Extract each line bearing the word "script".

• • • •

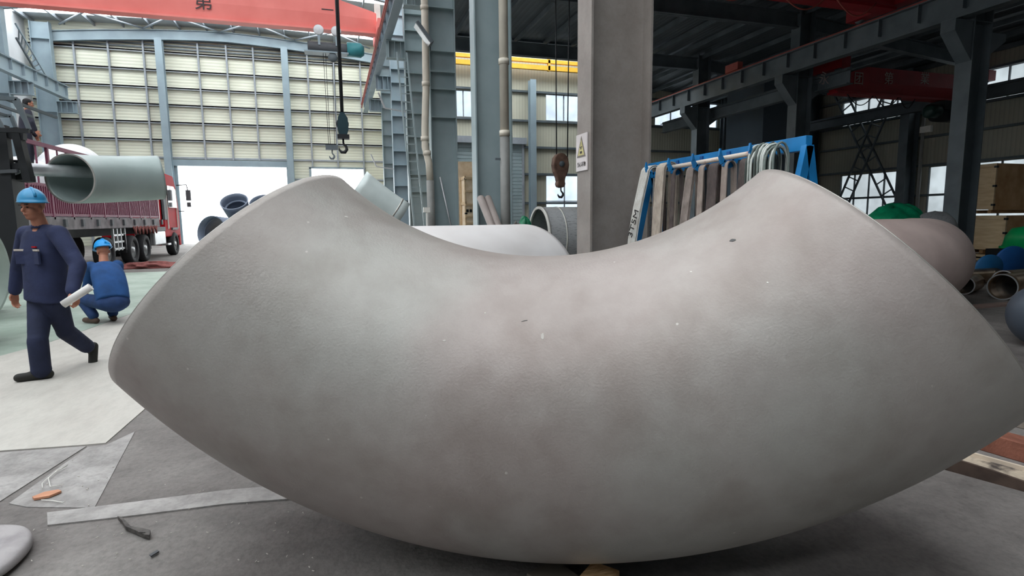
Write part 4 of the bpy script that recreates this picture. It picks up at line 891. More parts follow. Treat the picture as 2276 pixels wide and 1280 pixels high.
# load in white wrap
AC = Vector((-8.15, 22.6, 1.62)); fr = arc_frames(AC, (0, 1, 0), (0, 0, -1), 1.75, -89, 89, 36)
t = thing('wrapped_elbow', 'big white-wrapped bent pipe piece arching above the truck bed', 'wrapped pipe', (AC.x, AC.y, 1.55))
mb().pipe(fr, .72, .05, 40).build('wrapping', M_WWRAP, t)
for q in range(6):
    a = math.radians(-42+q*11); c_ = AC+Vector((0, math.sin(a), math.cos(a)))*1.62; mb().obox(c_+Vector((.69, 0, 0)), (.08, .42, .5-.05*(q % 3)), Matrix.Rotation(-a+.3*(q % 2), 3, 'X')).build('tear', mat('torn_wrap_dark', '#4c4d52', .6, scale=6, c2='#85868a'), t)
blob_mesh('wrapped_load', M_WWRAP, (-8.05, 25.85, 2.45), (1.0, .72, .8), 12, 'low white-wrapped load at the front of the truck bed', 'wrapped load', amp=.1)
blob_mesh('wrapped_load', M_WWRAP, (-8.05, 18.98, 2.45), (1.0, .8, .82), 14, 'white-wrapped lump on the truck bed right beside the bareheaded man', 'wrapped load', amp=.1)
t = tag(mb().pipe([(Vector((-8.1, 14.8, 2.22)), Vector((1, 0, 0)), Vector((0, 0, 1))), (Vector((-8.1, 17.95, 2.22)), Vector((1, 0, 0)), Vector((0, 0, 1)))], .65, .04, 40).build('wrapped_pipe', M_WWRAP), 'white-wrapped pipe on the truck bed that the bareheaded man stands on', 'wrapped pipe')
rg = at(332, 596, Z=0)
blob_mesh('rag_heap', M_RAG, (rg.x, rg.y, .06), (.95, .28, .12), 5, 'heap of dusty red straps on the floor beside the truck wheels', 'rag heap', amp=.55, sq=.5, seg=48)

# ================================================================== RIGHT SIDE GOODS
def crate(label, x0, y0, z0, dx, dy, dz, m1, m2, group, fx=2, fz=2):
    t = thing('wooden_crate', label, 'crate', (x0+dx/2, y0+dy/2, z0), group)
    mb().box((x0+.03, y0+.03, z0+.12), (x0+dx-.03, y0+dy-.03, z0+dz-.02)).build('panel', m1, t)
    mb().box((x0+.01, y0+.005, z0+.1), (x0+dx, y0+.025, z0+dz)).build('front_panel', m2, t)
    w_ = .11
    for z in np.linspace(z0+.12+w_/2, z0+dz-w_/2, fz+1): mb().box((x0, y0, z-w_/2), (x0+.03, y0+dy, z+w_/2)).build('batten', M_WOOD, t)
    for y in np.linspace(y0+w_/2, y0+dy-w_/2, 2): mb().box((x0-.025, y-w_/2, z0+.1), (x0+.03, y+w_/2, z0+dz)).build('batten', M_WOOD, t)
    for y in (y0+.1, y0+dy/2, y0+dy-.1): mb().box((x0, y-.05, z0), (x0+dx, y+.05, z0+.1)).build('skid', M_TIMB, t)
    for z in (z0+.25, z0+dz*.55, z0+dz-.1): mb().box((x0-.03, y0-.01, z-.03), (x0+.06, y0+.06, z+.03)).build('corner_clip', M_BLACK, t)
    return t
crate('big plywood crate on top of the stack at the far right', 18.5, 11.67, 1.5, 2.6, .95, 1.45, M_WOOD, M_WOODT, 'wooden crates at the far right', 2, 2)
crate('lower plywood crate of the stack at the far right', 18.35, 11.2, .32, 1.0, 1.2, 1.12, M_WOOD, M_WOODT, 'wooden crates at the far right', 1, 1)
crate('dim plywood crate beside the lower one at the far right', 19.5, 11.3, .32, 1.6, 1.2, 1.1, M_WOODT, M_WOODT, 'wooden crates at the far right', 1, 1)
crate('thin slatted pallet crate at the foot of the far right stack', 18.2, 11.15, 0.0, 1.6, 1.35, .3, M_WOOD, M_REDT, 'wooden crates at the far right', 1, 1)
crate('low pallet under the dim crate at the far right', 19.9, 11.15, 0.0, 1.3, 1.35, .3, M_WOOD, M_REDT, 'wooden crates at the far right', 1, 1)
crate('tall pale crate standing between the two left columns, deeper one', 4.5, 22.2, 0, .9, 1.0, 3.75, mat('cream_plywood', '#f3e2c8', .7, c2='#e2cba8', scale=5), mat('cream_plywood', '#f3e2c8'), 'wooden crates between the columns', 1, 4)
t = crate('pale crate with two dark square holes between the two left columns', 4.78, 21.0, 0, .9, .9, 3.1, mat('cream_plywood', '#f3e2c8'), mat('cream_plywood', '#f3e2c8'), 'wooden crates between the columns', 1, 3)
for x in (4.8, 4.93): mb().box((x, 20.985, 1.75), (x+.09, 21.02, 1.86)).build('handhold', M_BLACK, t)
for z in (1.3, 1.55, 2.0, 2.5, 2.98): mb().box((4.77, 20.96, z), (5.69, 21.0, z+.07)).build('batten', M_WOOD, t)
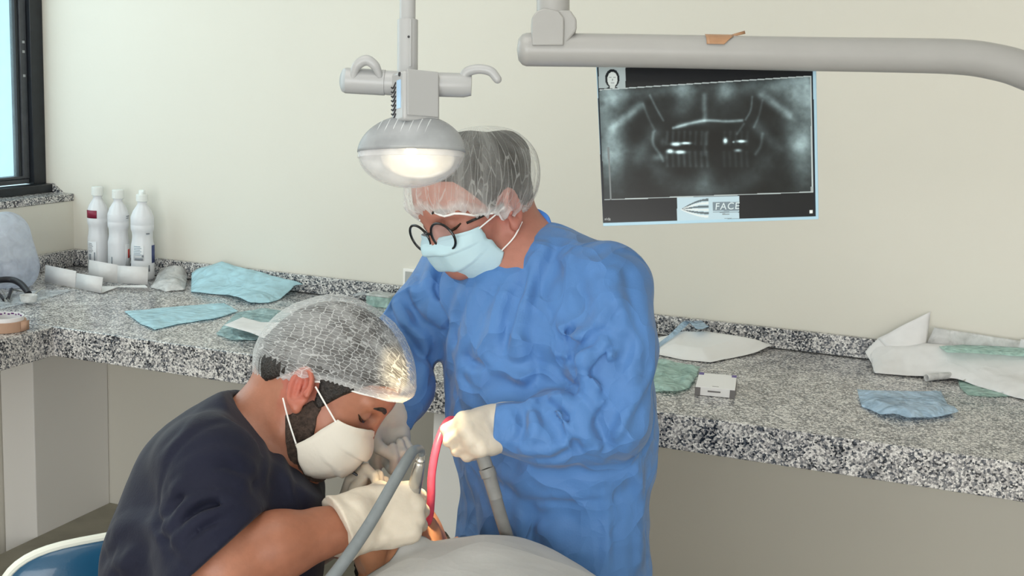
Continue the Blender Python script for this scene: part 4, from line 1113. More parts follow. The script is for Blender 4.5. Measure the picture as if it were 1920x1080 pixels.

• • • •

• _Response to this exercise_:
Write part 4 of the bpy script that recreates this picture. It picks up at line 891. More parts follow. Treat the picture as 2276 pixels wide and 1280 pixels high.
Continue the Blender Python script for this scene: part 4, from line 1113. More parts follow. The script is for Blender 4.5. Measure the picture as if it were 1920x1080 pixels.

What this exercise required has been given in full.